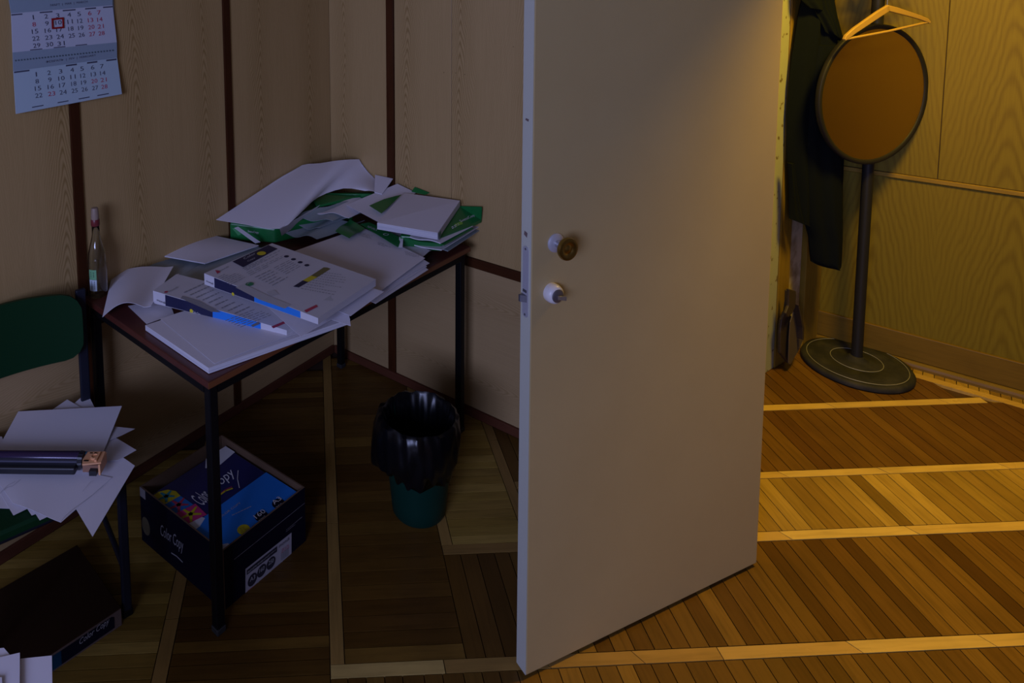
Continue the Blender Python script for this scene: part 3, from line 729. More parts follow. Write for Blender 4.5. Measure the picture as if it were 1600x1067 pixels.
dc = Decal(ptop2, .0010); dc.poly([(285,462), (312,470), (345,488), (330,487), (300,474), (282,466)]); dc.rows([(350,500), (412,476), (440,487), (378,512)], 6, 8, .3, 6); dc.poly([(392,508), (403,503), (406,506), (395,511)]); dc.build('grey_print', k_grey, rm2)
# white fan of sheets below packet 1 at right
for k, (a, b, c, d, lb) in enumerate((
    ((420,470,.790), (548,508,.782), (545,487,.792), (470,440,.792), 'white sheet poking out right under the printed packets, lowest of the fan'),
    ((400,465,.797), (470,524,.792), (575,466,.803), (480,430,.799), 'thin white folded wrapper end between the two printed packets'),
    ((450,450,.806), (548,493,.800), (600,455,.808), (500,420,.806), 'white sheet sticking out past the upper printed packet on the right'))):
    o = sheet('paper_sheet', [a, b, c, d], .0008, f=lambda s, t, k=k: .003*math.sin(4*s+k)); T(o, lb)
# packet 1 (upper)
c4 = [(319,427,.856), (497,497,.838), (587,436,.842), (425,380,.856)]
rm1, q1 = packet(c4, .812, 'upper printed ream packet with yellow disc, lying across the lower packet', .03)
body(rm1, c4, .819, .0012, 9)
ptop1 = plane3(P(*c4[0]), P(*c4[1]), P(*c4[3]))
pls, s1, s2 = spine(rm1, P(*c4[0]), P(*c4[1]), .819, (.10, .47, .86))
dc = Decal(pls); dc.text('mondi', (322,440), (333,445), .006, up=Z); dc.build('lettering', k_black, rm1)
dc = Decal(pls); dc.disc(364, 459.5, .0055); dc.build('spine_logo', k_yellow, s1)
up1 = Vector((-.3, 1, 0))
dc = Decal(ptop1, .0014); dc.poly([(363,408.6), (380,417.5), (433.6,388.7), (419.5,382.8)]); nb = dc.build('print_panel', k_navy, rm1); nb['label'] = 'navy panel of the packet print'
dc = Decal(ptop1, .0022); dc.disc(408.5, 395.7, .0155); dc.build('yellow_disc', k_yellow, nb)
dc = Decal(ptop1, .0022); dc.text('Color', (383,405), (401,396), .013, .35, up=up1); dc.text('Copy', (389,409), (401,403), .011, .35, up=up1); dc.build('lettering', k_lgrey, nb)
dc = Decal(ptop1, .0014); dc.disc(341, 425, .006); dc.poly([(336,422), (343,423), (340,428)]); dc.poly([(475,485), (494,476), (497,479), (479,488)]); dc.build('red_print', k_red, rm1)
dc = Decal(ptop1, .0014)
dc.text('mondi', (344,424), (358,417), .009, up=up1)
dc.rows([(378,419), (436,391), (442,394), (386,423)], 3, 8, .4, 11)
dc.rows([(384,425), (440,399), (448,403), (392,431)], 3, 6, .25, 12)
dc.rows([(396,432), (420,421), (452,434), (428,447)], 6, 3, .25, 13)
dc.rows([(426,418), (450,406), (472,416), (448,429)], 6, 3, .25, 14)
dc.rows([(340,432), (362,422), (384,434), (360,446)], 7, 4, .25, 15)
dc.rows([(508,424), (556,430), (520,462), (468,452)], 9, 8, .22, 16, .45)
dc.build('lettering', k_grey, rm1)
dc = Decal(ptop1, .0014)
for u, v in ((447.5,400.5), (458.5,405), (469,409.7), (479.5,414.3)): dc.disc(u, v, .0085)
dc.poly([(458,447.5), (467,449), (482,440.5), (473,438)]); o = dc.build('print_marks', k_navy, rm1)
dc = Decal(ptop1, .0016); dc.poly([(473,438), (482,440.5), (496,433), (486,430.5)]); dc.build('print_marks', k_yellow, rm1)
dc = Decal(ptop1, .0014); dc.poly([(486,430.5), (496,433), (519,418.5), (506,417.5)]); dc.build('print_marks', k_olive, rm1)
dc = Decal(ptop1, .0014)
c = dc.h(390, 443.7); nn = ptop1.n; t_ = nn.cross(Z.cross(nn)).normalized() if False else (P(500,497,.84)-P(319,427,.84)).normalized(); b_ = nn.cross(t_)
n = 24
dc.mb.add([c+(t_*math.cos(2*math.pi*k/n)+b_*math.sin(2*math.pi*k/n))*r for r in (.013, .0095) for k in range(n)], [(k, (k+1) % n, (k+1) % n+n, k+n) for k in range(n)])
dc.poly([(386,444), (392,441), (395,444), (389,447)]); dc.build('green_stamp', k_green, rm1)
dc = Decal(ptop1, .0010); dc.poly([(505,469), (520,470), (575,437), (562,433)]); dc.poly([(368,449), (382,444), (420,462), (455,476), (445,482), (405,468)]); dc.poly([(416,456), (430,453), (436,460), (424,463)]); dc.build('grey_print', k_lgrey, rm1)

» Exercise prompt
From start to finish, output the listing exactly, but omit its pictures.

» Result below
Continue the Blender Python script for this scene: part 3, from line 729. More parts follow. Write for Blender 4.5. Measure the picture as if it were 1600x1067 pixels.
dc = Decal(ptop2, .0010); dc.poly([(285,462), (312,470), (345,488), (330,487), (300,474), (282,466)]); dc.rows([(350,500), (412,476), (440,487), (378,512)], 6, 8, .3, 6); dc.poly([(392,508), (403,503), (406,506), (395,511)]); dc.build('grey_print', k_grey, rm2)
# white fan of sheets below packet 1 at right
for k, (a, b, c, d, lb) in enumerate((
    ((420,470,.790), (548,508,.782), (545,487,.792), (470,440,.792), 'white sheet poking out right under the printed packets, lowest of the fan'),
    ((400,465,.797), (470,524,.792), (575,466,.803), (480,430,.799), 'thin white folded wrapper end between the two printed packets'),
    ((450,450,.806), (548,493,.800), (600,455,.808), (500,420,.806), 'white sheet sticking out past the upper printed packet on the right'))):
    o = sheet('paper_sheet', [a, b, c, d], .0008, f=lambda s, t, k=k: .003*math.sin(4*s+k)); T(o, lb)
# packet 1 (upper)
c4 = [(319,427,.856), (497,497,.838), (587,436,.842), (425,380,.856)]
rm1, q1 = packet(c4, .812, 'upper printed ream packet with yellow disc, lying across the lower packet', .03)
body(rm1, c4, .819, .0012, 9)
ptop1 = plane3(P(*c4[0]), P(*c4[1]), P(*c4[3]))
pls, s1, s2 = spine(rm1, P(*c4[0]), P(*c4[1]), .819, (.10, .47, .86))
dc = Decal(pls); dc.text('mondi', (322,440), (333,445), .006, up=Z); dc.build('lettering', k_black, rm1)
dc = Decal(pls); dc.disc(364, 459.5, .0055); dc.build('spine_logo', k_yellow, s1)
up1 = Vector((-.3, 1, 0))
dc = Decal(ptop1, .0014); dc.poly([(363,408.6), (380,417.5), (433.6,388.7), (419.5,382.8)]); nb = dc.build('print_panel', k_navy, rm1); nb['label'] = 'navy panel of the packet print'
dc = Decal(ptop1, .0022); dc.disc(408.5, 395.7, .0155); dc.build('yellow_disc', k_yellow, nb)
dc = Decal(ptop1, .0022); dc.text('Color', (383,405), (401,396), .013, .35, up=up1); dc.text('Copy', (389,409), (401,403), .011, .35, up=up1); dc.build('lettering', k_lgrey, nb)
dc = Decal(ptop1, .0014); dc.disc(341, 425, .006); dc.poly([(336,422), (343,423), (340,428)]); dc.poly([(475,485), (494,476), (497,479), (479,488)]); dc.build('red_print', k_red, rm1)
dc = Decal(ptop1, .0014)
dc.text('mondi', (344,424), (358,417), .009, up=up1)
dc.rows([(378,419), (436,391), (442,394), (386,423)], 3, 8, .4, 11)
dc.rows([(384,425), (440,399), (448,403), (392,431)], 3, 6, .25, 12)
dc.rows([(396,432), (420,421), (452,434), (428,447)], 6, 3, .25, 13)
dc.rows([(426,418), (450,406), (472,416), (448,429)], 6, 3, .25, 14)
dc.rows([(340,432), (362,422), (384,434), (360,446)], 7, 4, .25, 15)
dc.rows([(508,424), (556,430), (520,462), (468,452)], 9, 8, .22, 16, .45)
dc.build('lettering', k_grey, rm1)
dc = Decal(ptop1, .0014)
for u, v in ((447.5,400.5), (458.5,405), (469,409.7), (479.5,414.3)): dc.disc(u, v, .0085)
dc.poly([(458,447.5), (467,449), (482,440.5), (473,438)]); o = dc.build('print_marks', k_navy, rm1)
dc = Decal(ptop1, .0016); dc.poly([(473,438), (482,440.5), (496,433), (486,430.5)]); dc.build('print_marks', k_yellow, rm1)
dc = Decal(ptop1, .0014); dc.poly([(486,430.5), (496,433), (519,418.5), (506,417.5)]); dc.build('print_marks', k_olive, rm1)
dc = Decal(ptop1, .0014)
c = dc.h(390, 443.7); nn = ptop1.n; t_ = nn.cross(Z.cross(nn)).normalized() if False else (P(500,497,.84)-P(319,427,.84)).normalized(); b_ = nn.cross(t_)
n = 24
dc.mb.add([c+(t_*math.cos(2*math.pi*k/n)+b_*math.sin(2*math.pi*k/n))*r for r in (.013, .0095) for k in range(n)], [(k, (k+1) % n, (k+1) % n+n, k+n) for k in range(n)])
dc.poly([(386,444), (392,441), (395,444), (389,447)]); dc.build('green_stamp', k_green, rm1)
dc = Decal(ptop1, .0010); dc.poly([(505,469), (520,470), (575,437), (562,433)]); dc.poly([(368,449), (382,444), (420,462), (455,476), (445,482), (405,468)]); dc.poly([(416,456), (430,453), (436,460), (424,463)]); dc.build('grey_print', k_lgrey, rm1)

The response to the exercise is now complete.